EU condemned Mauritanian coup

A military junta toppled Mauritania's autocratic president while he was abroad, replacing him with the longtime chief of this oil-rich desert nation's police force.

President Maaoya Sid'Ahmed Ould Taya's bloodless overthrow Wednesday prompted celebrations in the Islamic nation that had looked increasingly to the West amid alleged threats from al-Qaida linked militants.

The junta promised to yield to democratic rule within two years, but African leaders, the United States and the European Union condemned the coup. African leaders declared the days of authoritarianism and military rule must end across the continent.

Taya arrived Wednesday in nearby Niger from Saudi Arabia, where he attended King Fahd's funeral.

Vall, 55, has served as national police chief since 1987. Known for his calm and reserve, he was considered a close confidant of Taya for more than two decades.

The junta statement identified 16 other army officers as members. Except for one captain, all are colonels, the highest rank in the country's armed forces, reports Guardian.

According to BBC news, AU Commission President Alpha Oumar Konare said the union "strongly condemns any seizure of power or any attempt to take power by force".

The US said it joined with the AU in condemning the coup and called "for a peaceful return for order under the constitution and the established government of President Taya".

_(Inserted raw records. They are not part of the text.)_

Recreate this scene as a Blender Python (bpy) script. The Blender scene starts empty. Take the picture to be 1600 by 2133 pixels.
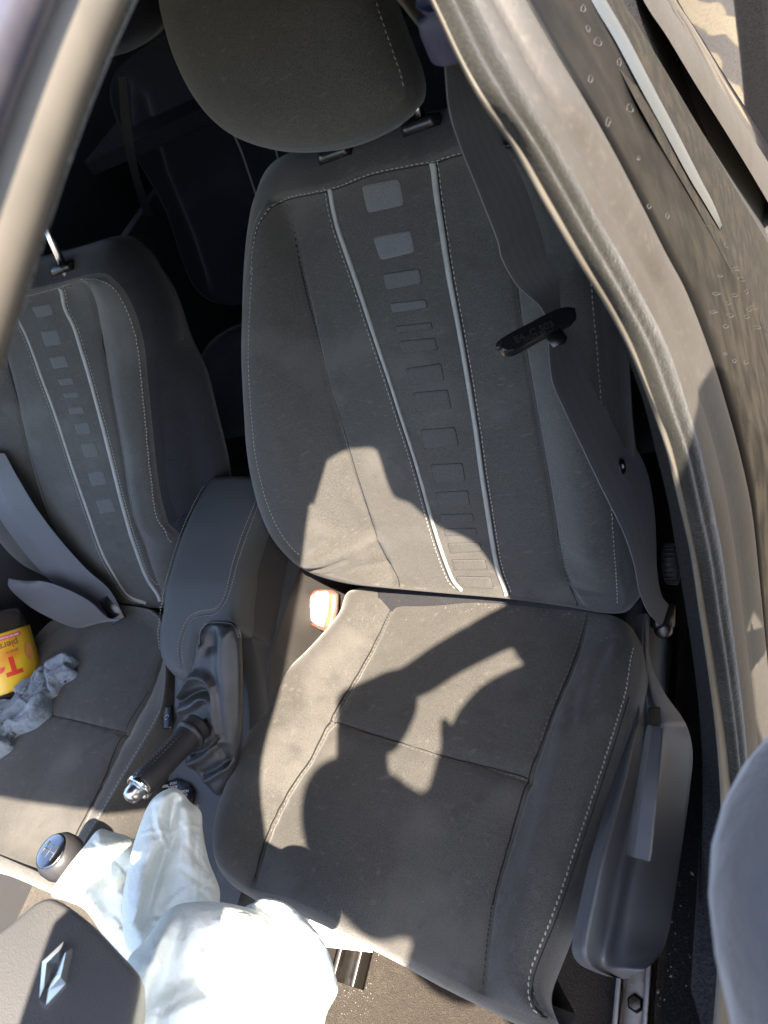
import bpy, bmesh, math, random
import numpy as np
from mathutils import Vector, Matrix
random.seed(7); RNG = np.random.default_rng(7)
SC = bpy.context.scene; COL = SC.collection
A3 = np.array
# ------------------------------------------------------------------ camera
CAM = A3([.527, -.543, 1.001]); YAW, PIT, ROL = map(math.radians, (-45.27, -43.16, -38.15)); FPX = 1568.
_f = A3([math.cos(PIT)*math.sin(YAW), math.cos(PIT)*math.cos(YAW), math.sin(PIT)])
_r = np.cross(_f, [0, 0, 1]); _r /= np.linalg.norm(_r); _u = np.cross(_r, _f)
CR = math.cos(ROL)*_r + math.sin(ROL)*_u; CU = -math.sin(ROL)*_r + math.cos(ROL)*_u; CF = _f
cd = bpy.data.cameras.new('camera'); cam = bpy.data.objects.new('camera', cd); COL.objects.link(cam)
M = Matrix.Identity(4)
for i in range(3):
    M[i][0], M[i][1], M[i][2], M[i][3] = CR[i], CU[i], -CF[i], CAM[i]
cam.matrix_world = M
cd.sensor_fit = 'VERTICAL'; cd.sensor_height = 36; cd.sensor_width = 27; cd.lens = FPX/2133*36
cd.clip_start = .02; cd.clip_end = 200
cd.dof.use_dof = True; cd.dof.focus_distance = 1.08; cd.dof.aperture_fstop = 9.5
SC.camera = cam
# ------------------------------------------------------------------ light
SUN = A3([.553, -.276, .786]); SUN = SUN/np.linalg.norm(SUN)
w = bpy.data.worlds.new('World'); SC.world = w; w.use_nodes = True
nt = w.node_tree; bg = nt.nodes['Background']; sky = nt.nodes.new('ShaderNodeTexSky')
sky.sky_type = 'NISHITA'; sky.sun_disc = False; sky.sun_elevation = math.asin(SUN[2])
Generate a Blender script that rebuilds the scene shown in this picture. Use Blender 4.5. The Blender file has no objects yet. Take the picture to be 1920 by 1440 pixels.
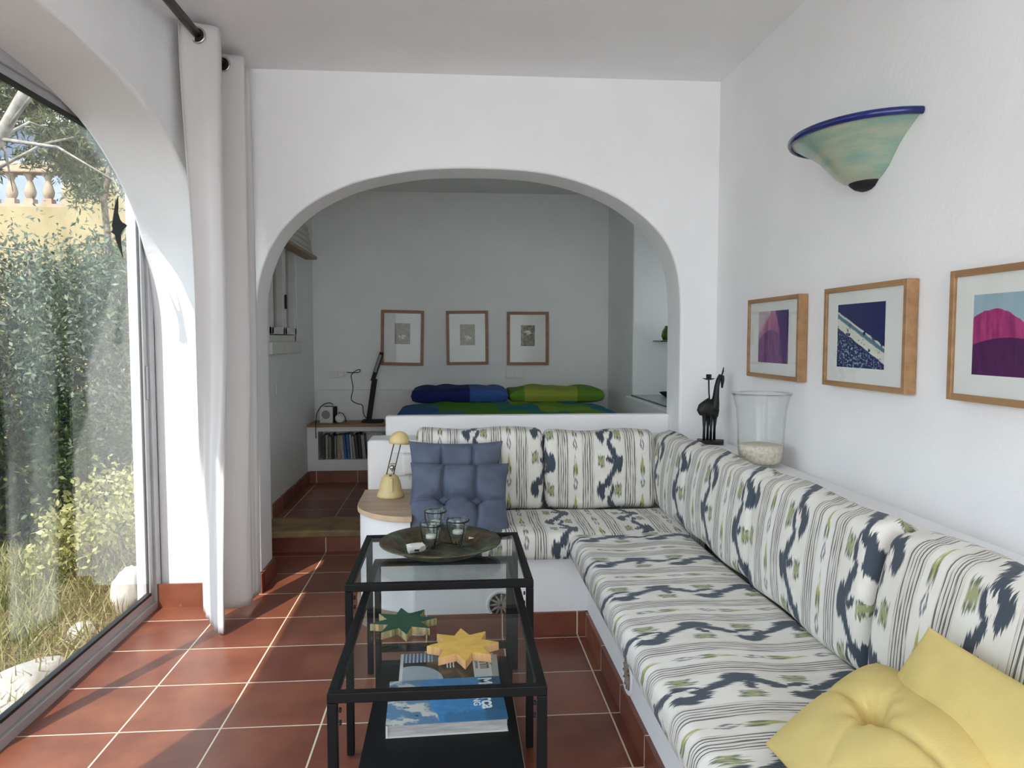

Britain, in its capacity as current president of the European Union, called for "full respect for democracy, human rights and the rule of law" in Mauritania.

President Taya took power in a bloodless coup in December 1984 and has been re-elected three times since.

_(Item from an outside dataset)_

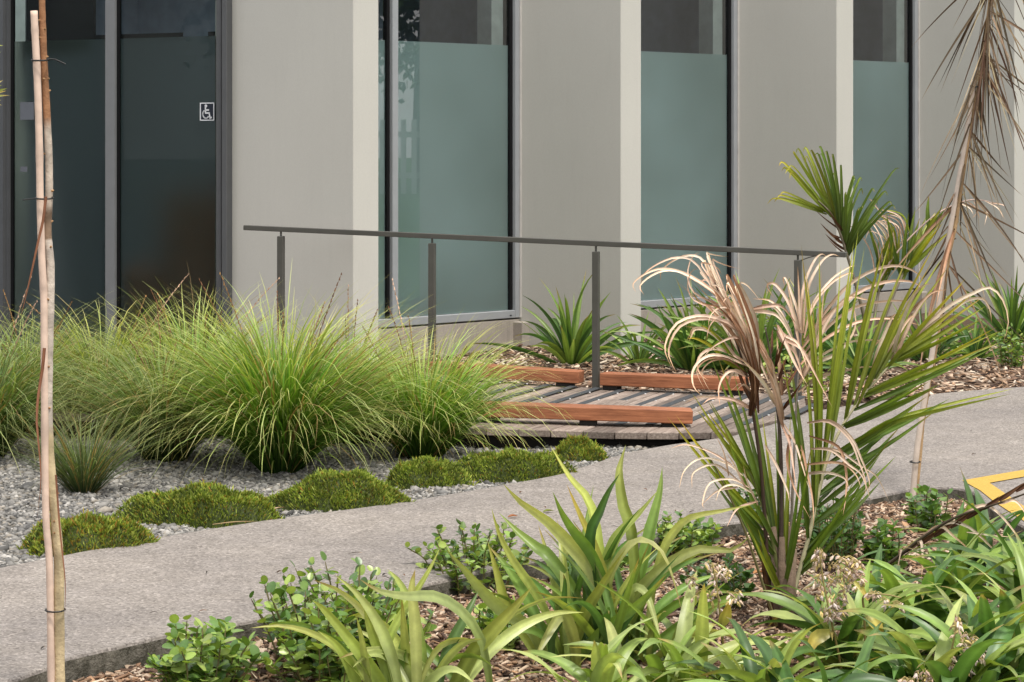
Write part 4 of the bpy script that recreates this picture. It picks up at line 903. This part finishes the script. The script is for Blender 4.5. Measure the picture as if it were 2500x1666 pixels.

Correspondents say he later made enemies among Islamists in the country, which is an Islamic republic.

Critics accuse the government of using the US-led war on terror to crack down on Islamic opponents.

Mr Taya had also prompted widespread opposition by establishing links with Israel, making Mauritania one of only three Arab states to have done so.

Earlier this year, nearly 200 people, including former President Mohamed Khoum Ould Hialeah, were put on trial for a series of alleged coup plots.